Nous trouvons dans Marguerite, de madame de Girardin, ce souvenir de Balzac. C'est un personnage du livre qui parle.
« Il raconta que Balzac avait dîné chez lui la veille, et qu'il avait été plus brillant, plus étincelant que jamais. Il nous a bien amusés avec le récit de son voyage en Autriche. Quel feu! Quelle verve! Quelle puissance d'imitation! C'était merveilleux. Sa manière de payer les postillons est une invention qu'un romancier de génie pouvait seul trouver. « J'étais très‐embarrassé à chaque relais, disait‐il; comment faire pour payer? Je ne savais pas un mot d'allemand, je ne connaissais pas la monnaie du pays. C'était très‐difficile. Voilà ce que j'avais imaginé. J'avais un sac rempli de petites pièces d'argent, de kreutzers … Arrivé au relais, je prenais mon sac; le postillon venait à la portière de la voiture; je le regardais attentivement entre les deux yeux, et je lui mettait dans la main un kreutzer, … deux kreutzers, … puis trois, puis quatre, etc., jusqu'à ce que je le visse sourire. … Dès qu'il souriait, je comprenais que je lui donnais un kreutzer de trop … Vite je reprenais ma pièce et mon homme était payé. »
Aux Jardies, il nous lut – Mercadet, – le Mercadet primitif, bien autrement ample, compliqué et touffu que la pièce arrangée pour le Gymnase par d'Ennery, avec tant de tact et d'habileté. Balzac, qui lisait comme Tieck, sans indiquer ni les actes, ni les scènes, ni les noms, affectait une voix particulière et parfaitement reconnaissable à chaque personnage; les organes dont il dotait les différentes espèces de créanciers étaient d'un comique désopilant: il y en avait de rauques, de mielleux, de précipités, de traînards, de menaçants, de plaintifs. Cela glapissait, cela miaulait, cela grondait, cela grommelait, cela hurlait sur tous les tons possibles et impossibles. La Dette chantait d'abord un solo que soutenait bientôt un chœur immense. Il sortait des créanciers de partout, de derrière le poêle, de dessous le lit, des tiroirs de commode; le tuyau de la cheminée en vomissait; il en filtrait par le trou de la serrure; d'autres escaladaient la fenêtre comme des amants; ceux‐ci jaillissaient du fond d'une malle pareils aux diables des joujoux à surprises, ceux‐là passaient à travers les murs comme à travers une trappe anglaise, et c'était une cohue, un tapage, une invasion, une vraie marée montante. Mercadet avait beau les secouer, il en revenait toujours d'autres à l'assaut, et jusqu'à l'horizon on devinait un sombre fourmillement de créanciers en marche, arrivant comme les légions de termites pour dévorer leur proie. Nous ne savons si la pièce était meilleure ainsi, mais jamais représentation ne produisit un tel effet.

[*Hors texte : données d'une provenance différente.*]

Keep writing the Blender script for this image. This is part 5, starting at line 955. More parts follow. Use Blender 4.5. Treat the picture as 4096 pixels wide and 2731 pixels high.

Balzac, pendant cette lecture de Mercadet, occupait, à demi‐couché, un long divan dans le salon des Jardies, car il s'était foulé le pied, en glissant comme ses murs sur la glaise de sa propriété. Quelque brindille, passant à travers l'étoffe, piquait la peau de sa jambe et l'incommodait. « La perse est trop mince, le foin la traverse; il faudra mettre une toile épaisse dessous, dit‐il en arrachant la pointe qui le gênait. »
François, le Caleb de ce Ravenswood, n'entendait pas raillerie sur les splendeurs du manoir. – Il reprit son maître et dit: le crin. « Le tapissier m'a donc trompé? répondit Balzac. Ils sont tous les mêmes. J'avais recommandé de mettre du foin! Sacré voleur! »
Les magnificences des Jardies n'existaient guère qu'à l'état de rêve. Tous les amis de Balzac se souviennent d'avoir vu écrit au charbon sur les murs nus ou plaqués de papier gris: « Boiseries de palissandre, – tapisseries des Gobelins, – glaces de Venise, – tableaux de Raphaël. » Gérard de Nerval avait déjà décoré un appartement de cette manière, et cela ne nous étonnait pas. Quand à Balzac, il se croyait littéralement dans l'or, le marbre et la soie; mais, s'il n'acheva pas Les Jardies et s'il prêta à rire par ses chimères, il sut du moins se bâtir une demeure éternelle, un monument « plus durable que l'airain, » une cité immense, peuplée de ses créations et dorée par les rayons de sa gloire.